Per quanto apparentemente  molto diversi l’uno dall’altro, i linguaggi di programmazione si possono raggruppare in classi, o paradigmi, ciascuno dei quali nasce da un’idea astratta di calcolo. E’ interessante notare come alcuni dei paradigmi più usati nascano da un’idea di programmazione nata prima dell’invenzione del calcolatore stesso, e precisamente da un problema che i matematici si sono posti intorno agli anni ’30: quali funzioni matematiche possono essere effettivamente calcolate? Una funzione è una relazione che lega in modo deterministico una sequenza  di valori dati (detti argomenti) a uno specifico risultato. Un esempio è la funzione somma di numeri interi, che ad ogni coppia di numeri interi associa il valore della loro somma (e noi sappiamo per esperienza che questa funzione può essere effettivamente calcolata).
A questa domanda hanno risposto diversi grandi matematici, come Turing, Kleene, Church, Post e altri. Per rispondere, ciascuno di essi ha innanzitutto dovuto definire cosa significa calcolare effettivamente. Tutti hanno concordato sul fatto che calcolare effettivamente significa calcolare in modo automatico, ma, poiché allora non esistevano i calcolatori, ciascuno di essi ha definito una propria nozione di calcolo  automatico, con risultati tra di loro molto diversi. Il risultato interessante è stato che, se pure partendo da definizioni di computazione diverse, tutti hanno trovato la stessa classe di funzioni, che appunto viene definita classe delle funzioni calcolabili.
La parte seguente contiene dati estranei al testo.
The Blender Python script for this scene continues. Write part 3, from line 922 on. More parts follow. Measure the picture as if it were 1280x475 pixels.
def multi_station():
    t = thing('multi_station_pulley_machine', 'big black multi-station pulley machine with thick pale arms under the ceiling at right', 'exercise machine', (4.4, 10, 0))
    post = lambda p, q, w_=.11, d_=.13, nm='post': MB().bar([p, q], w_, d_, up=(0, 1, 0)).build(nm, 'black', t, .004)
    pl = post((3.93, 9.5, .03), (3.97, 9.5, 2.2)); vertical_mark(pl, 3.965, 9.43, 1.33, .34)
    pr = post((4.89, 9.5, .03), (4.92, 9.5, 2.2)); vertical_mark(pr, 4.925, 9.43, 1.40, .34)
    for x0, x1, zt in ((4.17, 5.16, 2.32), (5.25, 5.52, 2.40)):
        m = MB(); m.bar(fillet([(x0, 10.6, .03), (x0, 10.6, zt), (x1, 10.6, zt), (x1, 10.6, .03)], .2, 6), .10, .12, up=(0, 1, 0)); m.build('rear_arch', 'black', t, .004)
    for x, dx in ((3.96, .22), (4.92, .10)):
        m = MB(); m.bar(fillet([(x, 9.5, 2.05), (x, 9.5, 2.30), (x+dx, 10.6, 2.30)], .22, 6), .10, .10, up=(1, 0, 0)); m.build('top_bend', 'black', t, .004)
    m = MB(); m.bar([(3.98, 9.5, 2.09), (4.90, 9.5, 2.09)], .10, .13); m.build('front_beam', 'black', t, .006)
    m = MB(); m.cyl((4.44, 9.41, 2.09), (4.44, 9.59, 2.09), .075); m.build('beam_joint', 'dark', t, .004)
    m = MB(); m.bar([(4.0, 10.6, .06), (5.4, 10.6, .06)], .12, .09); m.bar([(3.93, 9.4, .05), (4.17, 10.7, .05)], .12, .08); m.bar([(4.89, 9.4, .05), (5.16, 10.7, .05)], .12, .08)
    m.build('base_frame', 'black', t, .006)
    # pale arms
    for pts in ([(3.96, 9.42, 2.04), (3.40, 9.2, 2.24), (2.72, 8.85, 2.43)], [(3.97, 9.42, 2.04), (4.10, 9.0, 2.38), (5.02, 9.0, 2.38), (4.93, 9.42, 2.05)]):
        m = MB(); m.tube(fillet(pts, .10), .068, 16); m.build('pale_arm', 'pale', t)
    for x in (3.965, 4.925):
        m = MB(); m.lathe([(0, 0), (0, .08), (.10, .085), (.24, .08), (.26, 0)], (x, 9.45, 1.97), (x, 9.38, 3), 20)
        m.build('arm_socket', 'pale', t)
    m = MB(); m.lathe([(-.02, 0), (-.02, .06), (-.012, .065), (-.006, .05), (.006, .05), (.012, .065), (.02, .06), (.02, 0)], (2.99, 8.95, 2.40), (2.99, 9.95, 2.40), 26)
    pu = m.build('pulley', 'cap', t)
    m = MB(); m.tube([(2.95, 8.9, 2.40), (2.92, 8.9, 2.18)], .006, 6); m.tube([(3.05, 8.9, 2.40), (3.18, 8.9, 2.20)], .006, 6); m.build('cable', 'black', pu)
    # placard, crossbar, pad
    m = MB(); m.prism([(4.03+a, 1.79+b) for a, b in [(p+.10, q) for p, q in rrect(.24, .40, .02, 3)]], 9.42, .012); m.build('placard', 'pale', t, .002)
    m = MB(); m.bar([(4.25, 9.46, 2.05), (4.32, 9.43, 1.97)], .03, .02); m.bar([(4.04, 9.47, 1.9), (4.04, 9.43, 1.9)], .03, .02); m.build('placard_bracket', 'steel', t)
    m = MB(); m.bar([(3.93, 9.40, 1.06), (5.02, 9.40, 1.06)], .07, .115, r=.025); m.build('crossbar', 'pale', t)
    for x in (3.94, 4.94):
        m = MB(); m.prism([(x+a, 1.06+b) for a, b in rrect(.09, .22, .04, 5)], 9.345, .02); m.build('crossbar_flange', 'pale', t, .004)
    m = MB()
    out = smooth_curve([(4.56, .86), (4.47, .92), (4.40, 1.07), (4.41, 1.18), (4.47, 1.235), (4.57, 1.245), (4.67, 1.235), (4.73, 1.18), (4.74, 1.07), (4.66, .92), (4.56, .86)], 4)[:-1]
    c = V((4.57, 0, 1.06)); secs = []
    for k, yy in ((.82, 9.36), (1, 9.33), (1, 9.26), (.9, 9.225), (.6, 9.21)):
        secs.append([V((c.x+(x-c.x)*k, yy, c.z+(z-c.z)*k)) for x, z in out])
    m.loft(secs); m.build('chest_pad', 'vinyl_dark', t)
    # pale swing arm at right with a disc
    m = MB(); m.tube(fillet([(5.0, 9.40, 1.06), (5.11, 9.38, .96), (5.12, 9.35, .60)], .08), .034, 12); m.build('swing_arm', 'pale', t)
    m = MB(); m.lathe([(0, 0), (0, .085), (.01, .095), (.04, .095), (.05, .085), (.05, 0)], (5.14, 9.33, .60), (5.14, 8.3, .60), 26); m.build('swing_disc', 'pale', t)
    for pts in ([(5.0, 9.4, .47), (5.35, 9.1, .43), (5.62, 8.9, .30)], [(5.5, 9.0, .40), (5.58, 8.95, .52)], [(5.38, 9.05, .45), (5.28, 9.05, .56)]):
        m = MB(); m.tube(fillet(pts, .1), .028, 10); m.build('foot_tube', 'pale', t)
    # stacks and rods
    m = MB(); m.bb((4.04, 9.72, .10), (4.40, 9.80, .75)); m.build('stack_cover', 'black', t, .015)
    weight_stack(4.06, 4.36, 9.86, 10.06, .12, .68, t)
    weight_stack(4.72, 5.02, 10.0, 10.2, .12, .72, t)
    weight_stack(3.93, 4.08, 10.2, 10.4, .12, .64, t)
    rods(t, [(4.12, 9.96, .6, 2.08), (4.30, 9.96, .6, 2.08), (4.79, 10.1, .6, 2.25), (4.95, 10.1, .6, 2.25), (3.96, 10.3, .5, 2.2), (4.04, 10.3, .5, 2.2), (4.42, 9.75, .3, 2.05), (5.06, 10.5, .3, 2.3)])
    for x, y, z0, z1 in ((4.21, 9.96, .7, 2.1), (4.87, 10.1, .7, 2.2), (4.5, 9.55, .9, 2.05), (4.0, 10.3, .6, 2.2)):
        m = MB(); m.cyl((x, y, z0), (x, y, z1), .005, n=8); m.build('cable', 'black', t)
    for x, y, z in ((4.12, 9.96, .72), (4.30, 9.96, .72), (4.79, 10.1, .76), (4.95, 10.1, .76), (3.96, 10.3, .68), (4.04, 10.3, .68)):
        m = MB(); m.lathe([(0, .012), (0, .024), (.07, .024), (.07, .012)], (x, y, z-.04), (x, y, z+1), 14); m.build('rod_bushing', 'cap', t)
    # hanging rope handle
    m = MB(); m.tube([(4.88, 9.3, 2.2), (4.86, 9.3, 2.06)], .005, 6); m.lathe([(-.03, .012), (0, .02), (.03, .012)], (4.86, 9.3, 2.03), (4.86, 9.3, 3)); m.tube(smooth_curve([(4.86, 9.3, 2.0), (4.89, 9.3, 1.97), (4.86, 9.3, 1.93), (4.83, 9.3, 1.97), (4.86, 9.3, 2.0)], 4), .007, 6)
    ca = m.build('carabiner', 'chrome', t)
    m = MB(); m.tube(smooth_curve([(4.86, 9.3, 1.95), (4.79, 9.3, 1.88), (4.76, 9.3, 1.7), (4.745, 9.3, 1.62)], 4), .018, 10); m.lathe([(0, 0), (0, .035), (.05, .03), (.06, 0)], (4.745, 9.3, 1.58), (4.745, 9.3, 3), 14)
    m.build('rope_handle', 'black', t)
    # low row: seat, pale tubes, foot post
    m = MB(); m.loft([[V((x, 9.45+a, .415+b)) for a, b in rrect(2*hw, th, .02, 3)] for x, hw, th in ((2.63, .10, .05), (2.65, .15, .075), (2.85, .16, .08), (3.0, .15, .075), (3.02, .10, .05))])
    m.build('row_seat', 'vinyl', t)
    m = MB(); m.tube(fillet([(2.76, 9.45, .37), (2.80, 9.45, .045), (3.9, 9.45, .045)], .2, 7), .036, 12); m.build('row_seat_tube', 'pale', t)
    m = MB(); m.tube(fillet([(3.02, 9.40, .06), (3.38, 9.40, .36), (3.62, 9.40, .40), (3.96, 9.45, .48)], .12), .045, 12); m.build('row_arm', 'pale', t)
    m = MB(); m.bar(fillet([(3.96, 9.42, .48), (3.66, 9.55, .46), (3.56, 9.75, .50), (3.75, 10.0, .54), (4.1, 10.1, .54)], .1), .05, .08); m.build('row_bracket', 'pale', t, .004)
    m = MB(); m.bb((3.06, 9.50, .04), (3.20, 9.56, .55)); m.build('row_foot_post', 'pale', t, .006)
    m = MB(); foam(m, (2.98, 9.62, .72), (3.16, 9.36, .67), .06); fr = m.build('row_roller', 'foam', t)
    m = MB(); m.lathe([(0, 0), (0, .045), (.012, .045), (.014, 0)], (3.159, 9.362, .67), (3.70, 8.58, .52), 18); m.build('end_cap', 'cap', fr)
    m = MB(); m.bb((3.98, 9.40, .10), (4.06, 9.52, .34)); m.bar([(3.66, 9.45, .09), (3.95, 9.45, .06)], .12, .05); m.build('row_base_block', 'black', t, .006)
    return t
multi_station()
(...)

Poiché tra i compiti che il calcolatore deve svolgere c’è quello di calcolare, ogni linguaggio di programmazione deve essere in grado di esprimere almeno tutte le funzioni calcolabili. "
-Simona Ronchi Della Rocca


E' stato riportato, in parte, un articolo di una professoressa universitaria che si occupa di informatica. Non per simpatia, ma perchè racchiude quasi totalmente l'argomento dei linguaggi artificiali. E' evidente come si possa arrivare a una conclusione semplice: il linguaggio artificiale può continuamente essere sostituito da uno nuovo, per trovare metodi più efficienti ogni volta che ce ne sia la necessità.